Directive » Skip pictures in the listing below; copy exactly the lines from the one with "Reconstruct this image" through the one with "from mathutils.kdtree import KDTree", inclusive.

******

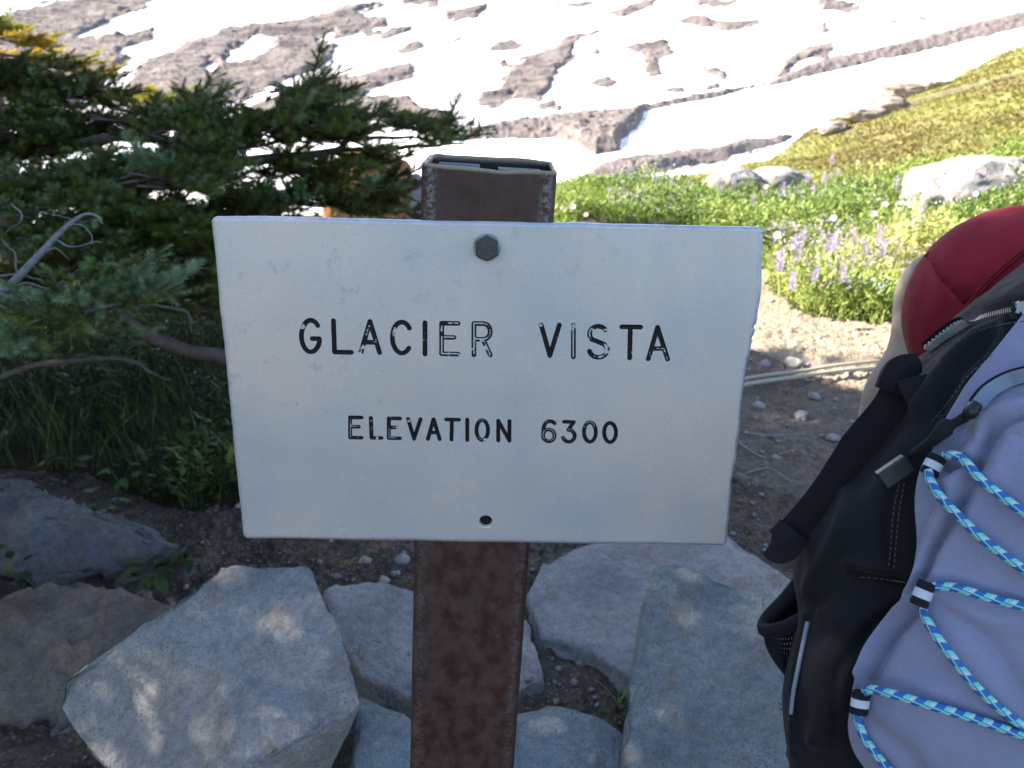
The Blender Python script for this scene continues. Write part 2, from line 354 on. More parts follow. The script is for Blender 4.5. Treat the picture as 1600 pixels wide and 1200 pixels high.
mor2 = [(870, 298), (930, 262), (1000, 247), (1100, 233), (1180, 215), (1236, 210), (1225, 224), (1140, 247), (1050, 267), (960, 282), (900, 295)]
snowin = [[(358, 94), (362, 80), (405, 54), (424, 58), (424, 68), (395, 92)], [(320, 105), (329, 98), (338, 104), (330, 112)], [(496, 58), (520, 55), (522, 63), (498, 66)]]
rk = np.full(qx.shape, -30.0)
vis = (qx > -200) & (qx < 1900) & (qy > -200) & (qy < 420)
def stamp(poly, sgn, x=sx, y=sy):
    global rk
    i = vis; d = sdist(x[i], y[i], poly); ins = inpoly(x[i], y[i], poly); sd = np.where(ins, d, -d)
    rk[i] = np.maximum(rk[i], sd) if sgn > 0 else np.minimum(rk[i], -sd)
for p in rocks: stamp(p, 1)
for p in snowin: stamp(p, -1)
stamp(mor, 1, qx+wx*.12, qy+wy*.12); stamp(mor2, 1, qx+wx*.3, qy+wy*.3)
oth = fbm(np.stack([X_/160, Y_/160, Zb/60], -1), 4, 71)*60+5; blend = sm(-110, -10, qy)*sm(-200, -80, qx)*(1-sm(1720, 1850, qx)); rk = rk*blend + oth*(1-blend)
ua = qx*.95-qy*.3; va = qx*.3+qy*.95; rk = rk+np.where(np.abs(rk) < 16, fbm(p3(ua/30, va/5), 4, 131)*7+fbm(p3(ua/7, va/3), 2, 133)*2, 0)*blend*np.where(inpoly(qx, qy+4, mor) | inpoly(qx, qy-4, mor), .3, 1)
snow = 1-sm(-1.6, 1.6, rk)
rocky = 1-snow
dm = np.where(vis, np.where(inpoly(qx, qy, mor), sdist(qx, qy, mor), 0), 0); dm2 = np.where(vis & inpoly(qx, qy, mor2), sdist(qx, qy, mor2), 0)
uu = X_*.8+Y_*.35; vv = Y_*.9-X_*.3
gul = 1-np.abs(fbm(p3(uu/60, vv/19), 4, 81))*2
rsoft = sm(-2, 9, rk)
Zm = Zb + rsoft*(fbm(p3(X_/9, Y_/9), 4, 91)*1.2 + gul*3.4*(1-np.clip(dm/6, 0, 1)) + np.maximum(0, fbm(p3(X_/2.6, Y_/2.6), 2, 95))*.8) + (dm > .5)*np.maximum(0, fbm(p3(X_/4, Y_/4), 2, 97)+.1)*2.2 + np.minimum(dm, 12)*.45 + np.minimum(dm2, 9)*.25 + fbm(p3(X_/120, Y_/120), 3, 99)*3*(1-sm(900, 1500, R_)) + fbm(p3(X_/400, Y_/400), 5, 98)*140*sm(1100, 2500, R_)
obj('mountain', np.stack([X_, Y_, Zm], -1).reshape(-1, 3), gridF(len(azm), len(rm)), M_mount, attrs={'snow': snow.ravel()})['kind'] = 'structure'
del qx, qy, wx, wy, sx, sy, rk, oth

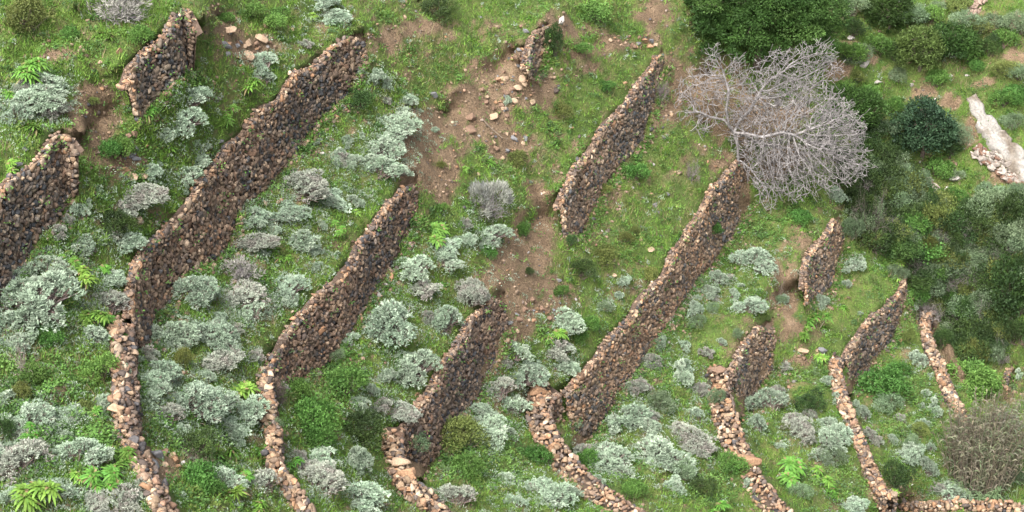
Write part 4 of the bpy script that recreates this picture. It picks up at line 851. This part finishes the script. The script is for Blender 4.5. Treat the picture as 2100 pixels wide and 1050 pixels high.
def slab(label, pts, wid):
    pts = resample(smooth(resample(pts, 5), 4), 7); G_ = ground(pts[:, 0], pts[:, 1]); n = len(G_); org = G_[n // 2].copy(); t = norm(np.gradient(G_, axis=0)); m_ = 13; V = []
    for k in range(n):
        up = norm(np.cross(t[k], RGT + 0.2 * UPV)); up = up if up[2] > 0 else -up; side = norm(np.cross(up, t[k])); w_ = np.interp(k / (n - 1), np.linspace(0, 1, len(wid)), wid) * mpp(G_[k]) * (1 + (noise(k * .35, 0, 301) - .5) * .5 + (noise(k * 1.1, 0, 305) - .5) * .5)
        for q in range(m_):
            f = q / (m_ - 1) * 2 - 1; hgt = .26 * (1 - abs(f) ** 7) - .3 * (abs(f) > .95) + .16 * math.floor(5 * fbm(k * .16 + q * .22, q * .5 - k * .05, 321, 3)) / 1.6 - .16 + (fbm(k * .8, q * .8, 311, 2) - .5) * .16
            V.append(G_[k] + side * f * w_ * .5 + up * hgt - org)
    i = np.arange(n - 1)[:, None] * m_ + np.arange(m_ - 1)[None]; F = np.stack([i, i + 1, i + 1 + m_, i + m_], -1).reshape(-1, 4); V = np.array(V)
    st = fbm(V[:, 0] * 1.4, V[:, 2] * 1.4, 331, 4)[:, None]; C = np.where(st < .45, (.12, .1, .08), np.where(st < .54, (.175, .157, .135), (.225, .213, .195))) * rng.uniform(.88, 1.1, (len(V), 1))
    o = link('rock_slab', mesh('rock_slab', V, F, C, M_STONE), None, category='rock outcrop', label=label, kind='thing'); o.location = org
slab('broad whitish rock slab running down the far slope at right', [(1990,205),(2025,255),(2055,295),(2095,340),(2160,410)], [26,46,54,48,40])
ledge('broken pale and rust brown ledge under the whitish slab', [(2005,312),(2035,330),(2065,350),(2110,375)], [24,34,40,40], .3, (.27,.235,.205), (.15,.09,.065))
ledge('grey rock rib going down from the blackish tree towards the gully', [(1893,352),(1905,385),(1922,412),(1950,440)], [16,18,24,20], .22, (.25,.215,.185), (.14,.1,.08))
ledge('low brown rock step at the top right beside the rubble streak', [(1975,55),(1990,35),(2010,5)], [16,20,16], .16, (.26,.19,.15), (.12,.085,.07))
ledge('reddish rock step right of the low dark juniper', [(2060,95),(2075,70),(2085,40)], [10,12,10], .14, (.24,.16,.12), (.12,.085,.07))
# heaps of fallen stones; the stones of one heap look alike and share their label
HEAPS = [(278,330,58,40,34,'fallen orange stone in the heap below the brown scar at upper left'), (505,85,55,34,26,'fallen stone in the rubble at the top, left of the longest wall'), (1088,95,44,54,50,'fallen stone spilling from the collapsed wall at the top centre'), (1040,195,62,48,46,'brown rubble stone on the slide below the collapsed wall'),
         (1300,88,60,14,22,'stone in the broken row above the upper centre wall'), (1115,635,46,24,22,'orange stone in the rubble above the bottom centre wall'), (340,968,40,44,26,'fallen brick coloured stone beside the tail of the longest wall'), (1655,727,34,12,12,'brown stone at the foot of the reddish earth gap'),
         (1050,290,60,30,18,'brown rubble stone on the bare earth in the upper centre'), (1060,658,26,26,12,'orange stone lying above the end of the bottom centre wall')]
allst = [m_ for k in ('orange', 'tan', 'brown', 'brown', 'grey') for m_ in RMESH[k]]
for cx, cy, rx, ry, n, lb in HEAPS:
    for k in range(n):
        a = rng.uniform(0, 6.28); r = math.sqrt(rng.uniform(0, 1)); px, py = cx + rx * r * cos(a), cy + ry * r * sin(a); g_ = ground(px, py); r_ = rng.choice([.10, .16, .23, .32], p=[.3, .35, .25, .1])
        o = link('fallen_stone', allst[rng.integers(len(allst))], None, category='stone', group=lb.replace('stone', 'stones', 1), label=lb); o.location = g_ + [0, 0, r_ * .3]; o.scale = (r_ * rng.uniform(.9, 1.4), r_, r_ * rng.uniform(.8, 1.2)); o.rotation_euler = tuple(rng.uniform(-.5, .5, 3))
# fallen branch
p_ = ground(np.array([988, 1000, 1015, 1030.]), np.array([251, 262, 274, 288.])) + [0, 0, .12]; bacc = Acc(); org = p_[0].copy(); tube(bacc, resample(p_ - org, .3), .024, (.19, .155, .12), 5)
o = link('fallen_branch', bacc.mesh('fallen_branch', M_WOOD), None, category='branch', label='dry fallen branch lying on the earth slide in the upper centre'); o.location = org
p_ = ground(np.array([332, 342, 355, 372.]), np.array([455, 478, 505, 525.])) + [0, -.1, .3]
finish_labels()

# ------------------------------------------------------------------ ground plants and gravel (nobody could count them)
HERB = [(680,850,100,90),(980,930,140,90),(60,780,120,90),(420,980,120,70),(1650,760,110,40),(1880,850,110,130),(1580,460,110,60),(1290,340,60,60),(1990,780,90,70),(720,770,90,50),(1900,480,170,150),(1980,620,150,110),(200,900,130,80),(380,900,110,80),(1480,970,90,80),(1330,760,80,120),(250,340,60,60),(1240,60,90,50),(440,190,70,40),(1850,300,120,120),(1060,520,40,40),(870,470,60,50),(1700,1000,100,60)]
DRY = [(1290,430,120,90),(1240,520,90,60),(1180,420,50,60),(1000,60,60,30),(450,40,70,50),(1550,500,60,40),(1700,560,80,40),(1080,330,70,60),(1920,770,50,80),(1130,560,60,60),(520,700,40,50),(860,90,90,60),(1420,440,60,50),(2000,100,120,120)]
def blob(l, px, py):
    v = np.zeros(len(px))
    for cx, cy, rx, ry in l: v = np.maximum(v, 1 - ((px - cx) / rx) ** 2 - ((py - cy) / ry) ** 2)
    return np.clip(v, 0, 1)
def samples(n, x0=-260, x1=2360, y0=-220, y1=1260):
    px, py = rng.uniform(x0, x1, n), rng.uniform(y0, y1, n); ok = ~grid_val(nowall, px, py); return px[ok], py[ok]
GREENS = np.array([(0.125,0.24,0.036),(0.15,0.27,0.045),(0.105,0.21,0.034),(0.18,0.275,0.06)]); STRAW = np.array([(0.21,0.20,0.085),(0.17,0.19,0.06),(0.24,0.21,0.11)])
def along_walls(n, lo, hi):
    """points on the ground strewn along the feet of the walls"""
    out = []; Ls = [len(w['B']) if 'B' in w else 0 for w in WALLS.values()]; tot = sum(Ls)
    for w, l in zip(WALLS.values(), Ls):
        if not l: continue
        k = int(n * l / tot); i = rng.integers(0, l, k); p = proj(w['Fb'][i] + w['n'][i] * rng.uniform(lo, hi, (k, 1)) + w['t'][i] * rng.uniform(-.2, .2, (k, 1))); p[:, 1] += 4; out.append(ground(p[:, 0], p[:, 1]))
    return np.concatenate(out)
def on_walls(n):
    out = []
    for w in WALLS.values():
        if 'B' not in w: continue
        l = len(w['B']); k = int(n * l / 700); i = rng.integers(0, l, k); f = rng.random(k) ** 2.2; cr = np.clip(crest_of(w), 0, 9)[i]; out.append(w['Ft'][i] - np.stack([0 * cr, 0 * cr, cr], 1) * (1 - f[:, None]) + (w['Fb'][i] - w['Ft'][i]) * f[:, None] + w['n'][i] * .1)
    return np.concatenate(out)
def grass():
    acc = Acc(); px, py = samples(125000); so = grid_val(soil, px, py); ok = rng.random(len(px)) > so * 0.97; px, py = px[ok], py[ok]
    P = ground(px, py); n = len(P); patch = fbm(P[:, 0] * .55, P[:, 1] * .55, 101, 4); dry = blob(DRY, px, py) * .75 + np.clip((patch - .5) * 2.4, 0, .8)
    fine = fbm(P[:, 0] * 2.5, P[:, 1] * 2.5, 111, 2); isdry = rng.random(n) < dry * 0.6
    base = np.where(isdry[:, None], STRAW[rng.integers(0, 3, n)], GREENS[rng.integers(0, 4, n)]) * (0.62 + 0.75 * fine[:, None]) * (0.8 + 0.45 * fbm(P[:, 0] * .3, P[:, 1] * .3, 121, 3)[:, None])
    hgt = 0.08 + 0.34 * fbm(P[:, 0] * 1.1, P[:, 1] * 1.1, 131, 3) ** 1.5 * (1 - .3 * blob(HERB, px, py)); k = 6
    Pk = np.repeat(P, k, 0) + rng.normal(0, .085, (n * k, 3)) * [1, 1, .2]; D = rng.normal(0, .55, (n * k, 3)) + [0, 0, 1.0]
    blades(acc, Pk - [0, 0, .03], D, np.repeat(hgt, k) * rng.uniform(.7, 1.5, n * k), rng.uniform(.022, .04, n * k), np.repeat(base, k, 0) * rng.uniform(.8, 1.2, (n * k, 1)))
    link('grass', acc.mesh('grass', M_GROUNDVEG), None, kind='stuff', label='short green and straw coloured grass over the terraces', category='grass')
def herbs():
    acc = Acc(); px, py = samples(110000); so = grid_val(soil, px, py); hb = blob(HERB, px, py); P = ground(px, py); f = fbm(P[:, 0] * .7, P[:, 1] * .7, 141, 4)
    ok = (rng.random(len(px)) < np.clip(hb * 1.2 + (f - .50) * 4.5, 0.10, 1) * .85) & (rng.random(len(px)) > so * .95); P = P[ok]; hb = hb[ok]; Q = np.concatenate([along_walls(1700, .12, .5), on_walls(420)]); P = np.concatenate([P, Q]); hb = np.r_[hb, rng.uniform(.2, 1, len(Q))]; n = len(P)
    fine = fbm(P[:, 0] * 1.6, P[:, 1] * 1.6, 151, 3); HC = np.array([(0.065,0.14,0.03),(0.085,0.175,0.038),(0.055,0.115,0.03),(0.11,0.20,0.05),(0.09,0.14,0.06)])
    base = HC[np.clip((fbm(P[:, 0] * .9, P[:, 1] * .9, 161, 3) * 7 - 1).astype(int), 0, 4)] * (.65 + .7 * fine[:, None]); k = 8; hh = (0.05 + .5 * np.clip(fine - .3, 0, 1)) * (0.7 + hb)
    Pk = np.repeat(P, k, 0) + rng.normal(0, .10, (n * k, 3)) * [1, 1, .3]; Pk[:, 2] += np.repeat(hh, k) * rng.uniform(.2, 1, n * k); D = rng.normal(0, 1, (n * k, 3)) * [1, 1, .5] + [0, 0, .3]
    leaves(acc, Pk, D, rng.uniform(.07, .14, n * k), rng.uniform(.05, .09, n * k), np.repeat(base, k, 0) * rng.uniform(.75, 1.25, (n * k, 1)), up=np.array([0, 0, 1.0]))
    link('ground_cover', acc.mesh('ground_cover', M_GROUNDVEG), None, kind='stuff', label='low leafy weeds covering the terraces and slopes', category='ground cover')
def sprigs():
    """little silver seedlings and bluish tufts among the grass"""
    acc = Acc(); px, py = samples(9000, -100, 2200, -60, 1120); so = grid_val(soil, px, py); P = ground(px, py); f = fbm(P[:, 0] * .5, P[:, 1] * .5, 171, 3)
    ok = (f > .5) & (so < .6) & (rng.random(len(px)) < .55); P = P[ok]; n = len(P); k = 16; sz = rng.uniform(.06, .17, n)
    Pk = np.repeat(P, k, 0) + rng.normal(0, 1, (n * k, 3)) * np.repeat(sz, k)[:, None] * [.6, .6, .3] + [0, 0, .06]; c = np.where(rng.random((n, 1)) < .45, [(0.30,0.36,0.29)], [(0.15,0.2,0.09)]) * rng.uniform(.75, 1.2, (n, 1))
    leaves(acc, Pk, rng.normal(0, .7, (n * k, 3)) + [0, 0, .8], np.repeat(sz, k) * rng.uniform(.7, 1.3, n * k), .035, np.repeat(c, k, 0))
    link('seedlings', acc.mesh('seedlings', M_GROUNDVEG), None, kind='stuff', label='tiny silver and olive seedlings in the grass', category='seedlings')
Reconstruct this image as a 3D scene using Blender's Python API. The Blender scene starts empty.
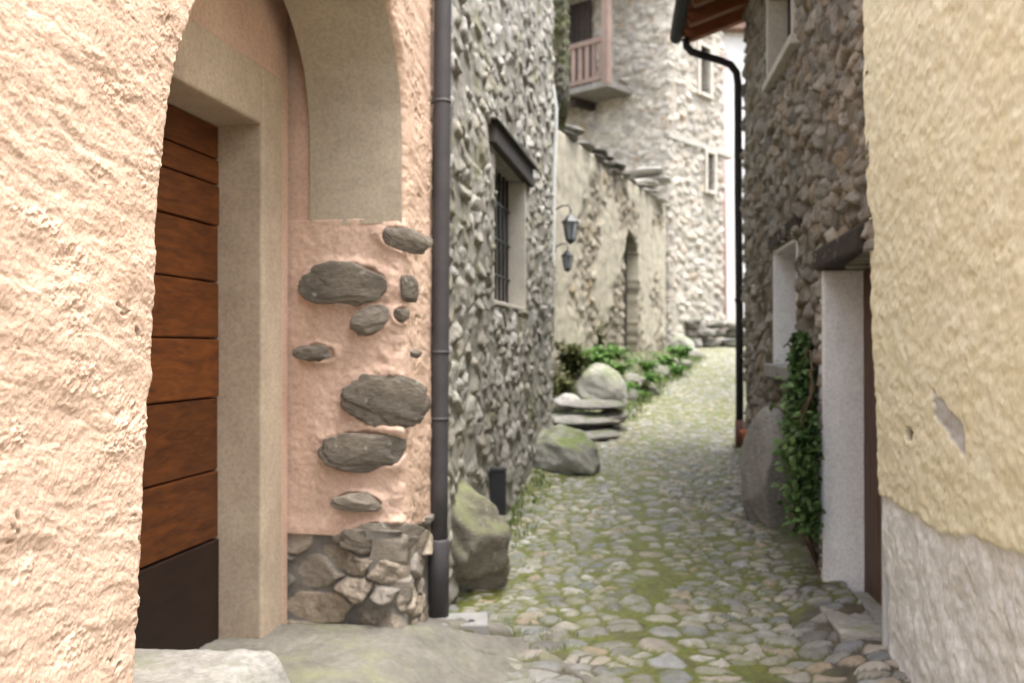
import bpy, bmesh, math, random
import numpy as np
from mathutils import Vector, Matrix
from mathutils.kdtree import KDTree

# ------------------------------------------------------------------ camera, sky, sun, exposure
scene = bpy.context.scene
F, CX, HY, E = 900.0, 512.0, 348.0, 1.65        # focal length in px, centre column, horizon row, eye height
cam_d = bpy.data.cameras.new("camera")
cam_d.sensor_width = 36.0
cam_d.lens = F * 36.0 / 1024.0
cam_d.clip_start, cam_d.clip_end = 0.05, 600.0
cam_d.dof.use_dof = True
cam_d.dof.focus_distance = 1.95
cam_d.dof.aperture_fstop = 3.5
cam = bpy.data.objects.new("camera", cam_d)
cam.location = (0, 0, E)
cam.rotation_euler = (math.radians(90.0 + math.degrees(math.atan((HY - 341.5) / F))), 0, 0)
scene.collection.objects.link(cam)
scene.camera = cam

SUN_EL, SUN_AZ = math.radians(74), math.radians(115)   # azimuth clockwise from +Y: behind the camera, to the right
world = bpy.data.worlds.new("World")
scene.world = world
world.use_nodes = True
wn = world.node_tree
bg = wn.nodes["Background"]
sky = wn.nodes.new("ShaderNodeTexSky")
sky.sky_type = 'NISHITA'
sky.sun_disc = False
sky.sun_elevation, sky.sun_rotation = SUN_EL, SUN_AZ
sky.dust_density, sky.air_density, sky.ozone_density = 4.0, 1.0, 1.0
hs = wn.nodes.new("ShaderNodeHueSaturation")           # a bright veiled sky, almost white
hs.inputs["Saturation"].default_value = 0.22
wn.links.new(sky.outputs[0], hs.inputs["Color"])
wn.links.new(hs.outputs[0], bg.inputs["Color"])
bg.inputs["Strength"].default_value = 0.15

sun_d = bpy.data.lights.new("sun", 'SUN')
sun_d.energy = .85
sun_d.angle = math.radians(34)
sun_d.color = (1.0, 0.955, 0.89)
sun = bpy.data.objects.new("sun", sun_d)
to_sun = Vector((math.sin(SUN_AZ) * math.cos(SUN_EL), math.cos(SUN_AZ) * math.cos(SUN_EL), math.sin(SUN_EL)))
sun.rotation_euler = to_sun.to_track_quat('Z', 'Y').to_euler()
sun.location = (0, 0, 12)
scene.collection.objects.link(sun)

scene.view_settings.view_transform = 'Standard'
scene.view_settings.look = 'None'
scene.view_settings.exposure = 2.3
scene.view_settings.gamma = 1.0
scene.cycles.max_bounces = 8
scene.cycles.diffuse_bounces = 5
scene.cycles.use_denoising = True

random.seed(7)
RNG = np.random.default_rng(7)
ZV = np.array((0.0, 0.0, 1.0))

# ------------------------------------------------------------------ helpers
def W(px, py, d):
    return np.array(((px - CX) / F * d, d, E - (py - HY) / F * d))

def link(o, parent=None):
    scene.collection.objects.link(o)
    if parent is not None:
        o.parent = parent
    return o

def empty(name, label, cat, group=None):
    o = bpy.data.objects.new(name, None)
    o.empty_display_size = 0.2
    link(o)
    o["label"], o["category"] = label, cat
    if group: o["group"] = group
    return o

def tag(o, label, cat, group=None):
    o["label"], o["category"] = label, cat
    if group: o["group"] = group
    return o

def kind(o, k):
    o["kind"] = k
    return o

def _hash(ix, iy, seed):
    x = (ix.astype(np.int64) * 374761393 + iy.astype(np.int64) * 668265263 + seed * 1442695041) & 0xFFFFFFFF
    x = ((x ^ (x >> 13)) * 1274126177) & 0xFFFFFFFF
    x = x ^ (x >> 16)
    return (x & 0xFFFFFF) / float(0xFFFFFF)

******

Solution to this exercise »
Reconstruct this image as a 3D scene using Blender's Python API. The Blender scene starts empty.
import bpy, bmesh, math, random
import numpy as np
from mathutils import Vector, Matrix
from mathutils.kdtree import KDTree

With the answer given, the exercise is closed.